En todos los rincones de la cultura – arte, historia, derecho, filosofía, teología…- el español tropieza constantemente con el latín. No es fácil adivinar cómo puede hacerse una investigación medianamente seria en cualquier campo del conocimiento sin contar con ciertos elementos de la lengua madre.
El latín no sólo dio origen al castellano: está incrustado en sus estructuras como algo natural. Un hispanohablante que ignora el latín navega por un mar cuyo fondo desconoce. En cualquier campo que se mueva tendrá que mantenerse a menudo en un plano superficial y su labor carecerá de la radicalidad que hubiera podido tener. Saber tocar un instrumento musical es magnífico, pero el carecer de tal arte no disminuye nuestra talla de hispanohablantes en cuanto tales. El no saber latín afecta, en cambio, nuestra base cultural, nos desvincula de nuestro humus nutricio y nos desnutre.
Lenguaje y creatividad
Digo, por ejemplo, entusiasmo, y me sumerjo en la concepción griega del amor y el ascenso a lo divino, es decir, a lo perfecto. Si uno es incapaz de descomponer esta palabra y adivinar su articulación interna, ¿puede captar toda su inmensa riqueza y su hermosura? Estas lenguas no están muertas, viven directamente en los textos y de forma mediata en las lenguas romances.

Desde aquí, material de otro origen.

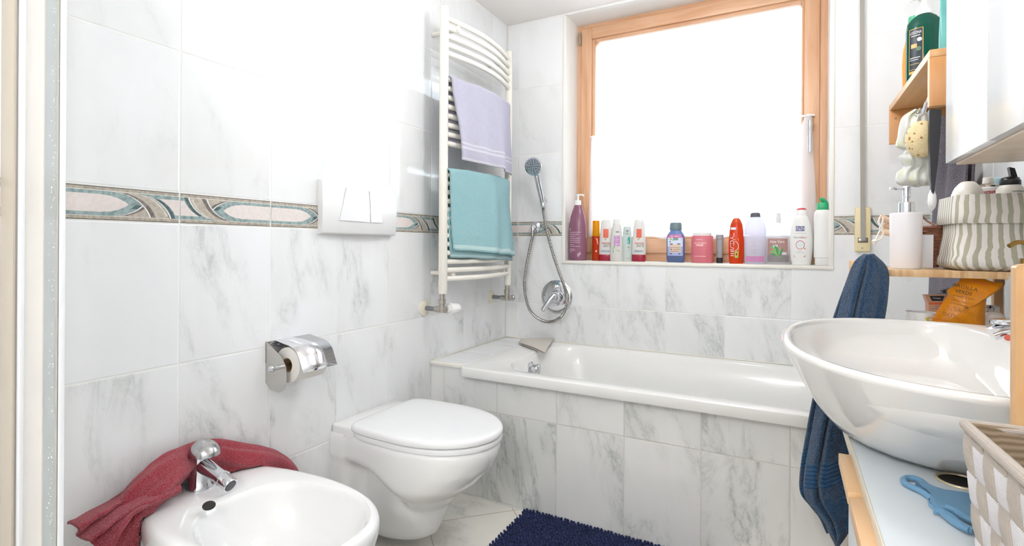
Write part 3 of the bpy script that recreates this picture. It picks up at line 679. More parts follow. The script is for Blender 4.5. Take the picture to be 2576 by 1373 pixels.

Lo grave es que quienes las desconocen no saben lo que pierden porque no tienen la experiencia de acceder a los mundos que ellas abren. Cuántos jóvenes manifiestan que les encanta el canto gregoriano, pero no saben latín. No pueden barruntar en qué medida se incrementaría su agrado si pudieran captar la profunda armonía que se da en esta forma de música entre texto y melodía.
No olvidemos que el lenguaje es vehículo viviente de la creatividad humana. Si se desconoce el trasfondo del lenguaje, no se podrá hablar de modo profundamente comprometido y creador. Al hacer quiebra el lenguaje, hace quiebra la creatividad. Para ser creativos en el presente, debemos asumir activamente las posibilidades que cada generación del pasado ha ido entregando a las siguientes. Esa entrega se dice en latín traditio. La tradición no es un peso muerto que gravita sobre los hombres del presente; es un motivo impulsor de su actividad creadora. Si no acogemos creadoramente la tradición, no podremos configurar el futuro.
Hay en la vida humana muchas desgracias posibles. Una de ellas – no la mayor, tampoco la más pequeña- es no saber latín.